Of course later once we were able to move into our own house and it was amazing the amount of paperwork that the bank, the builders and the legal teams had us sign. Reams and reams of information and hard work, but once we had signed what felt like our souls away at the start of a 40 year mortgage, we were given the shiny new keys to the shiny new home and we were so excited. Having a home, a place of belonging, a place of safety that was ours. But the cost was high for us. The mortgage, the word of which comes from the French, literal means a death pledge, i.e. a promise to keep paying until you die, was a heavy burden and I am sure lots of you know exactly what I mean. You pay them for what feels like forever and they give you the means to buy a house. We had entered a covenant with the bank, and you can be sure that we were utterly at their mercy should we not pay one month.

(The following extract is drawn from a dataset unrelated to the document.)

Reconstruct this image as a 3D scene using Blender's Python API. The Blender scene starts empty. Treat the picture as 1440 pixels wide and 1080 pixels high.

At the Last Supper, at the Eucharist, we also enter a covenant. We also enter into a mortgage, a pledge to death. Jesus, tells His disciples just how eager He is to get His disciples, His followers, us to sign on the dotted line. In Luke 15, as they sit at the Passover meal, just as we have, Jesus says ‘I have eagerly desired to eat this Passover with you before I suffer’. The word desired in English really doesn’t get the full meaning of the original Greek. It’s the same word they use for lust – a complete want and need. For Jesus, it seems that this was the moment He was waiting with the most anticipation. But unlike a mortgage advisor looking for a commission, or a housebuilder or a bank, Jesus’ terms and conditions for His covenant are rather different. Instead of demanding obedience, or payment, or praise, Jesus takes bread and says ‘Take, eat; this is my body.’ A body about to broken on a cross. Jesus takes a goblet of wine and says ‘Drink from it, all of you; for this is my blood of the covenant, which is poured out for many for the forgiveness of sins’. You see on this contract, on this mortgage, on this covenant, Jesus is providing the home, and also paying the price. The mortgage, the death pledge, hasn’t got our signature on it. No, it has His. The reward? Salvation and life forever. We have not earned it. We have not paid for it. We have taken no part in delivering it. But Jesus promises us the new home, promises us a share in the Kingdom, promises us life, fully realised with Him forever.
In that beautiful hymn ‘How Deep the Fathers Love for Us’ by Stuart Townsend, he absolutely captures what is signed and sealed as in the last verse it says:
I will not boast in anything
No gifts, no powr, no wisdom
But I will boast in Jesus Christ
His death and resurrection
Why should I gain from His reward?
I cannot give an answer
But this I know with all my heart
His wounds have paid my ransom
His wounds on the cross are the price, the mortgage, the death pledge. And Jesus wastes no time. In Matthews account we are told they sing a hymn and straight away they go to the Mount of Olives and from there to the Garden of Gethsemane. The contract has been signed, the price of the death pledge has to be paid. And in the darkness, with the disciples who have in no way really understood what Jesus has done for them, who have no idea the price He is willing to pay and is about to pay, who were yet to understand that the meal that signed the deal meant a journey for Christ to the cross, in that darkness Jesus waits praying for anyway out, but surrendered to the Fathers will. Thus the darkness came to claim its ill gotten gains. And it was night.